BETHEL — The SAD 44 board will decide whether to accept an educational plan from the Andover Withdrawal Committee when they meet at 6:30 p.m., Monday, Sept. 30, at Telstar High School.

A committee from Andover has been working on an educational plan for the town’s 100 or so students since a majority of residents approved that action just over a year ago.

However, AWC Chairwoman Susan Merrow said a group of residents have devoted at least one additional year into researching a possible pull out from SAD 44. Residents approved spending up to $24,000 on costs associated with pursuing that study.

Merrow said some of the legal work was provided at no cost, while much of the consulting costs from former superintendents and at least one lawyer were paid.

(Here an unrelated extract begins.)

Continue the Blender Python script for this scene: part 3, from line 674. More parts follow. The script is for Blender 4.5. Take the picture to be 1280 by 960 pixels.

During the past couple of years, the SAD 44 board voted to close the 30-pupil, K-5 school because of its small size and cost to the district. To prevent closure, residents voted to pay additional sums in addition to their regular school taxes, including $140,000 for the current school year.

“Both the AWC and SAD 44 negotiators have worked hard all year to come up with an agreement that is balanced for both parties,” Merrow said.


SAD 44 Superintendent David Murphy agreed.

“If the board approves the plan on Monday night, it will be the result of a lot of hard work on the part of the board’s subcommittee and the members of the AWC. Despite difficult negotiations, the two groups have been dedicated in their efforts and some solid progress has been made in recent months,” Murphy said in an email.

Merrow said she believes the two groups have come to some good terms for both sides.

Among them is an agreement that an Andover parent may send their child to any school, although most would likely tuition their children to SAD 44.

Murphy said the district would lose some funding if Andover ultimately leaves the district.

If approved on Monday, the document would then go to the state’s Department of Education for its approval or recommendations for improvement. If it is not approved by the board, negotiations will continue.


The AWC approved the plan at their weekly meeting on Sept. 22.

The DOE has 60 days to review the withdrawal plan, Merrow said.

Merrow, who is also an Andover selectman, said maintaining a school is critical to the town.

“Andover is at a crossroads of what the town will look like in the future. Losing local elementary education will greatly change the face of the town,” she said.

In a related matter, town officials and residents will have a chance at 6 p.m., Oct. 1, at the Town Hall to discuss steps needed to update Andover’s comprehensive plan with John Maloney of the Androscoggin Valley Council of Governments.

If the withdrawal plan is approved by the state, residents must vote in a referendum to leave SAD 44. If all steps are approved, the town could start the next school year as its own district.